Sharing Your 360-Degree Feedback Results: Getting Back More Than You Give

Despite their widespread use, many 360-degree feedback programs fail to live up to their potential. In an earlier post, I described how trained feedback facilitators can help participants interpret their results, identify hidden “blind spots,” and create development plans. Here, I focus on another way to increase a program’s ROI—encourage participants to share their results with others, particularly their direct reports.

Research demonstrates that participants who share their feedback results experience greater performance improvement than those who do not. In developmentally-focused 360-degree feedback programs, though, participants “own” their feedback—so organizations cannot force them to share it without seriously harming the program’s integrity. What they can do, however, is to encourage sharing by pointing out the many benefits.

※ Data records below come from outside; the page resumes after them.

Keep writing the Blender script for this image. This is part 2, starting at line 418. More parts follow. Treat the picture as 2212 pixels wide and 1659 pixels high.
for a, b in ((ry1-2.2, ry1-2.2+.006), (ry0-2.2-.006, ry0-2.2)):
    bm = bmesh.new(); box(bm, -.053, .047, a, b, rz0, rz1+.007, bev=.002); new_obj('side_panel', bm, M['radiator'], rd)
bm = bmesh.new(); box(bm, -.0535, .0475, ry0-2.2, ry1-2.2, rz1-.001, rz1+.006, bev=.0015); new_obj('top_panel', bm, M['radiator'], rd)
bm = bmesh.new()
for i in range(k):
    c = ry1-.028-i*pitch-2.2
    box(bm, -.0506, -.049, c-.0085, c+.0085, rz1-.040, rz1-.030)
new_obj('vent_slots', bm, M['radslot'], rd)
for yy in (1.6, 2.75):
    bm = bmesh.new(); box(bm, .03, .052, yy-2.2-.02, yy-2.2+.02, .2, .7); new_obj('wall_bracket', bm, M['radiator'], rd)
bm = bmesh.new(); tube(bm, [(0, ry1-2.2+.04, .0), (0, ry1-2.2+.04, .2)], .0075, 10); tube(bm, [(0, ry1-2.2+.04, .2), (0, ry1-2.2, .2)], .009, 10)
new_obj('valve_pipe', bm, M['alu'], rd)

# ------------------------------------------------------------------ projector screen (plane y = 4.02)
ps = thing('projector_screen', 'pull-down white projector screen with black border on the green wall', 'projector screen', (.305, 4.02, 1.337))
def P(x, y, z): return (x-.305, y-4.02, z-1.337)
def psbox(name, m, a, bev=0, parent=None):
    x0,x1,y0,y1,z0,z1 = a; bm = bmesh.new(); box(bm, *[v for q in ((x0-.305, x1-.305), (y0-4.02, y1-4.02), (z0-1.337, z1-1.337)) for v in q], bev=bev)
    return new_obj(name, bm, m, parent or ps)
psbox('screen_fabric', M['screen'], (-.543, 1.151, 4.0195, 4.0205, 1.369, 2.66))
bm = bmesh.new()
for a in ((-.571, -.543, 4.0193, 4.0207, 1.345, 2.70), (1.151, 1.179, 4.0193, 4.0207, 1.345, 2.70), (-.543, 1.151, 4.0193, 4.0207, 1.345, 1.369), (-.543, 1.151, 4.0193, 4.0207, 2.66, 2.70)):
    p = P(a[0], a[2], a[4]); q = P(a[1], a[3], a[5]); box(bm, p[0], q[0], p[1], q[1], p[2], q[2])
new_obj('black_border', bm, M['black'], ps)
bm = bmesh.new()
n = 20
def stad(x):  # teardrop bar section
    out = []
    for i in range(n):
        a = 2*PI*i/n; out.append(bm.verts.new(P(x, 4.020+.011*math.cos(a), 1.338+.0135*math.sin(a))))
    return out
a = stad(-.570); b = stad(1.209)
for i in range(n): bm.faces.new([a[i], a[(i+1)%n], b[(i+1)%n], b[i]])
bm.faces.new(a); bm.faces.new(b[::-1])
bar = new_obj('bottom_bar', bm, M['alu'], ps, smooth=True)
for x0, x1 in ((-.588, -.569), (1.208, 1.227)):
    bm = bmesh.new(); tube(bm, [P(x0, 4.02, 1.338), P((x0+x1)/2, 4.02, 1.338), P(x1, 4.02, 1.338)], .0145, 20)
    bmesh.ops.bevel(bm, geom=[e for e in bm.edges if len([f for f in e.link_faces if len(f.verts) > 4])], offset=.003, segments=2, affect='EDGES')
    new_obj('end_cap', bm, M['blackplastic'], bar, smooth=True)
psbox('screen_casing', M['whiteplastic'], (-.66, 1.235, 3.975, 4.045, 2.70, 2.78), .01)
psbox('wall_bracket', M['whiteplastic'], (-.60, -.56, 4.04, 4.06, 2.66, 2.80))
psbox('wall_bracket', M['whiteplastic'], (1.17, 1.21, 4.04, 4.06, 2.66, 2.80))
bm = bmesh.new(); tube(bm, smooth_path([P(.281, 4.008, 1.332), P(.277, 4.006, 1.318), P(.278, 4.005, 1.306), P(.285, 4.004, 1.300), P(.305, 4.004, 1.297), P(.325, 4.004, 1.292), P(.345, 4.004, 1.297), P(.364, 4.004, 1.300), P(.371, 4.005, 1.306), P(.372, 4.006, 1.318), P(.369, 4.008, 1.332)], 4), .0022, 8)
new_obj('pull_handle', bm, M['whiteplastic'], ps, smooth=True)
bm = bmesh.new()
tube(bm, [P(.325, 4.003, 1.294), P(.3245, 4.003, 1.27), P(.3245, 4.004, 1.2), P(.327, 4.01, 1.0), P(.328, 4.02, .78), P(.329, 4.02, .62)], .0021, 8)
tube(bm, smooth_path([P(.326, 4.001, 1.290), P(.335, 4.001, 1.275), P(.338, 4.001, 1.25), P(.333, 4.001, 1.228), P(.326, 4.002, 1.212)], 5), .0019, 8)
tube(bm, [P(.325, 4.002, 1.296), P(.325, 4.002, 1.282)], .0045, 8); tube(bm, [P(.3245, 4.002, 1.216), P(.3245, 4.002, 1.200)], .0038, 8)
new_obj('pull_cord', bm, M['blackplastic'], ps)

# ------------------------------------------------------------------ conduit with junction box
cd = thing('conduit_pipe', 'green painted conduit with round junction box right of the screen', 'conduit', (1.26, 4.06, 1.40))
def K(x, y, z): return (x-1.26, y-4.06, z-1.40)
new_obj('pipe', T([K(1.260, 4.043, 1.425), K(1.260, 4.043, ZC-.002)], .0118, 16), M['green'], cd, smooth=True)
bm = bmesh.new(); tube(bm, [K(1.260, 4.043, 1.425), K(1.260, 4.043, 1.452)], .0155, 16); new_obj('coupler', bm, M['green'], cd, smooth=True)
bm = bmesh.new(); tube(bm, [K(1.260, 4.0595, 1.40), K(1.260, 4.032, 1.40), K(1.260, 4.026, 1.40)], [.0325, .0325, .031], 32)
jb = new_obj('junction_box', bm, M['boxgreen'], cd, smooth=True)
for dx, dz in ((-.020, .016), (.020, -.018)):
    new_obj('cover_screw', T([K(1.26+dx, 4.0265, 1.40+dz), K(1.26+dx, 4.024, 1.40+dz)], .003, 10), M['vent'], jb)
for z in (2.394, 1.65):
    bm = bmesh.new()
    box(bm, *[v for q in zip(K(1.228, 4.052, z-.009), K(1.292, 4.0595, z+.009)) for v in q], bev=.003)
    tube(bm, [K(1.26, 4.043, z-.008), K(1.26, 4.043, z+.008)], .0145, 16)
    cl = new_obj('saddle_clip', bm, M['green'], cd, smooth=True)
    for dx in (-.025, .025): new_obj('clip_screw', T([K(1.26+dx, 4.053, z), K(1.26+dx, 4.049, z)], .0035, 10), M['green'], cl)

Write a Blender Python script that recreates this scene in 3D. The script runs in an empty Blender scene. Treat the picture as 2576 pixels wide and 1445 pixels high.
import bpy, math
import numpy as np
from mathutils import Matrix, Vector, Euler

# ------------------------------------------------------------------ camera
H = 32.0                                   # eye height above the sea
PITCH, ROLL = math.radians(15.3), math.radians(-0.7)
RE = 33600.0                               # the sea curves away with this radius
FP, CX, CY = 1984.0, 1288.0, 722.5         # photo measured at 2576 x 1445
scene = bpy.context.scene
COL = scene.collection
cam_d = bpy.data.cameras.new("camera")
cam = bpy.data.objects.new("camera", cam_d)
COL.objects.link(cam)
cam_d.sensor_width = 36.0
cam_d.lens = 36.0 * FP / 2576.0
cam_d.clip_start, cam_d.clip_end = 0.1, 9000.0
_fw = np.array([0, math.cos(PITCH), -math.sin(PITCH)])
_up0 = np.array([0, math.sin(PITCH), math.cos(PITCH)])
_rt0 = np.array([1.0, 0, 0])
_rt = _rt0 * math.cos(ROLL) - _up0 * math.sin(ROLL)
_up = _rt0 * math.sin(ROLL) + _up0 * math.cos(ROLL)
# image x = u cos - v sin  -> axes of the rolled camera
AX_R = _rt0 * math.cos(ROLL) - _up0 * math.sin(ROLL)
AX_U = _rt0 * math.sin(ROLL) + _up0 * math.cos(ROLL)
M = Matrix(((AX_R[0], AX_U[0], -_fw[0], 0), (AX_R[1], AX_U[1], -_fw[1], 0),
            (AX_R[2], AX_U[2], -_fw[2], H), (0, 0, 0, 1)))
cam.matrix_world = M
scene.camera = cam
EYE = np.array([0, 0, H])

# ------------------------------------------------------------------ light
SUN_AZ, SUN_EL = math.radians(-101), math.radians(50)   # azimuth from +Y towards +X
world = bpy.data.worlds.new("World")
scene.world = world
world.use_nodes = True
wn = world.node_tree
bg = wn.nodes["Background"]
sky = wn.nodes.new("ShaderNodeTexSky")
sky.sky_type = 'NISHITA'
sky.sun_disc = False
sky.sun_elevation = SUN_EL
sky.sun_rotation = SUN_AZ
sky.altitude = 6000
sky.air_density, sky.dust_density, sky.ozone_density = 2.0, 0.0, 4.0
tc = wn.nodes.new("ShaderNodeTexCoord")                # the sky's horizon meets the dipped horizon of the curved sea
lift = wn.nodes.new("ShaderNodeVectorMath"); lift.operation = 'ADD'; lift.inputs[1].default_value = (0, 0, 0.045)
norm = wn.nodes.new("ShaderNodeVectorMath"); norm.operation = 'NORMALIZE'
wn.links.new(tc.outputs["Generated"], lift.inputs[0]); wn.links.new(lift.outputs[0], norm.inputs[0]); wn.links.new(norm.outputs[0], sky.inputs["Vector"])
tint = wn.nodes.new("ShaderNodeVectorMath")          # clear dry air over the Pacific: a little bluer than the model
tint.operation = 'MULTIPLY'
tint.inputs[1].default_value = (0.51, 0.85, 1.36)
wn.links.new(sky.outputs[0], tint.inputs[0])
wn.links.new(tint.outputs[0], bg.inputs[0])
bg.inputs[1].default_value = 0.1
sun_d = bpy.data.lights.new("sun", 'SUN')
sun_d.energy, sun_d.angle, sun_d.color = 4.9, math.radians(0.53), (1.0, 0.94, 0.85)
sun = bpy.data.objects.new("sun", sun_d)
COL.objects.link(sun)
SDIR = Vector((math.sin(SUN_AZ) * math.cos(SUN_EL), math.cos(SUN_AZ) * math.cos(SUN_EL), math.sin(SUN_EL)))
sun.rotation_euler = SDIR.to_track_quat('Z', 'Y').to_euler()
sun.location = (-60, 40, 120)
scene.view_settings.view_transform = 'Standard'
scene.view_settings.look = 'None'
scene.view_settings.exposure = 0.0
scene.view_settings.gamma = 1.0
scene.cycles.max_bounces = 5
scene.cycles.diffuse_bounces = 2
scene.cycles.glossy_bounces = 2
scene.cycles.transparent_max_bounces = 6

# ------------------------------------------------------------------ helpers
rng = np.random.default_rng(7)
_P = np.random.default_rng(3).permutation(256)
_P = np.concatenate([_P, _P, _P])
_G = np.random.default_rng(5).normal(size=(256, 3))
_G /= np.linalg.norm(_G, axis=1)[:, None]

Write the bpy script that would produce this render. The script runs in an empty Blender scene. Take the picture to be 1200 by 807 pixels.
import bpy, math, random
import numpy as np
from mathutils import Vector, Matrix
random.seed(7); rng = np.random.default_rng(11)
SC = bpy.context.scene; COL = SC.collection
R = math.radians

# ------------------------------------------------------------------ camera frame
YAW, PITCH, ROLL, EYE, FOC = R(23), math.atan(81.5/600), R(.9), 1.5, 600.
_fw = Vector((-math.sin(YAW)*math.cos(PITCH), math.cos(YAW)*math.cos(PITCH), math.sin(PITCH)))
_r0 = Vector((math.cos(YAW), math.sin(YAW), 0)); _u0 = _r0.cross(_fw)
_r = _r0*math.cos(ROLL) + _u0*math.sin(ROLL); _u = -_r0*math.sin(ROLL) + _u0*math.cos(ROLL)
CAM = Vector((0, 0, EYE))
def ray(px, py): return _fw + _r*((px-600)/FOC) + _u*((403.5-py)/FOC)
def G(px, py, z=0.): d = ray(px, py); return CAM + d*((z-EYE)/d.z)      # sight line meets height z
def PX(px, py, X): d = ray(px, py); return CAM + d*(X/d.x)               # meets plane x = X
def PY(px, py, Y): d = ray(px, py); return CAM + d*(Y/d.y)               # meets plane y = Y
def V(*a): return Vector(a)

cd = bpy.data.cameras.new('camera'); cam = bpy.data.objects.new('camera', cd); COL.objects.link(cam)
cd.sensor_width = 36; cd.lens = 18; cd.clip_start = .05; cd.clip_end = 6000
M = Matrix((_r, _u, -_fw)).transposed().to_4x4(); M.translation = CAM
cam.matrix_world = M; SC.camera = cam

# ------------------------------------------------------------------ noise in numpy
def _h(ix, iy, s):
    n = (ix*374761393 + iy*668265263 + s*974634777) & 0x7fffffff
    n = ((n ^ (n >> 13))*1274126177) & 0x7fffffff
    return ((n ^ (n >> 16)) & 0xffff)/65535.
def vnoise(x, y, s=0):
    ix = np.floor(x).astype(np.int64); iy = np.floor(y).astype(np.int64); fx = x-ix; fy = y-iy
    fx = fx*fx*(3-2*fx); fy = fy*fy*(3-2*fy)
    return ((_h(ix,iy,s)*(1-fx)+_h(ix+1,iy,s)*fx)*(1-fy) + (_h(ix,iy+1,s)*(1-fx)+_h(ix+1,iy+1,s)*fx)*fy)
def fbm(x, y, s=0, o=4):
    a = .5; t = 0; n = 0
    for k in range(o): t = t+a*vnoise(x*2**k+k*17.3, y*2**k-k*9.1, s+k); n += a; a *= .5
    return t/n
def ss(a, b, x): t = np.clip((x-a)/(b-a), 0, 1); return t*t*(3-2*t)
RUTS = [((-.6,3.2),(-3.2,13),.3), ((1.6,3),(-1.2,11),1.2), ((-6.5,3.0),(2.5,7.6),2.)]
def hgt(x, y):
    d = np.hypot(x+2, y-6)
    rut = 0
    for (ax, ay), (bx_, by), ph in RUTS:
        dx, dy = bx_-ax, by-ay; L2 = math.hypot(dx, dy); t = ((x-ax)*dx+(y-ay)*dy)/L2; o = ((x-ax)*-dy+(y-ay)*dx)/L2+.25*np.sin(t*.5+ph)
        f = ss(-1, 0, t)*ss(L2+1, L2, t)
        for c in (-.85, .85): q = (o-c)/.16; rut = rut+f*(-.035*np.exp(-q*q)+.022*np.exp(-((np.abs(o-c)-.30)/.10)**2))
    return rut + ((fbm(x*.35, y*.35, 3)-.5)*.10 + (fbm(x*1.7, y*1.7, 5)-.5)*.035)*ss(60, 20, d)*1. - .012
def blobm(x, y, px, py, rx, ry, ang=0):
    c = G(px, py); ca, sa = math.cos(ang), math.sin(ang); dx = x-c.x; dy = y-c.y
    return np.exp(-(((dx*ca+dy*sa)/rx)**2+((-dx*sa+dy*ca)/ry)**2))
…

Specifically, sharing results allows participants to:

  • Gain new insights by asking direct reports to elaborate on or clarify any results that are confusing or hard to interpret;
  • Communicate their understanding of what the results mean, allowing direct reports to feel like their voices were heard;
  • Share their development plans, which demonstrates that they take their own professional growth seriously; and
  • Ask direct reports to help hold them accountable for progress towards meeting developmental goals.

Participants can decide whether to share their detailed results or simply communicate high-level feedback trends. Either way, the decision to share clearly requires openness, trust, and a lack of defensiveness, but the rewards associated with doing so are great—and are captured eloquently by Bouilly’s quote that “Whatever we possess becomes of double value when we have the opportunity of sharing it with others.”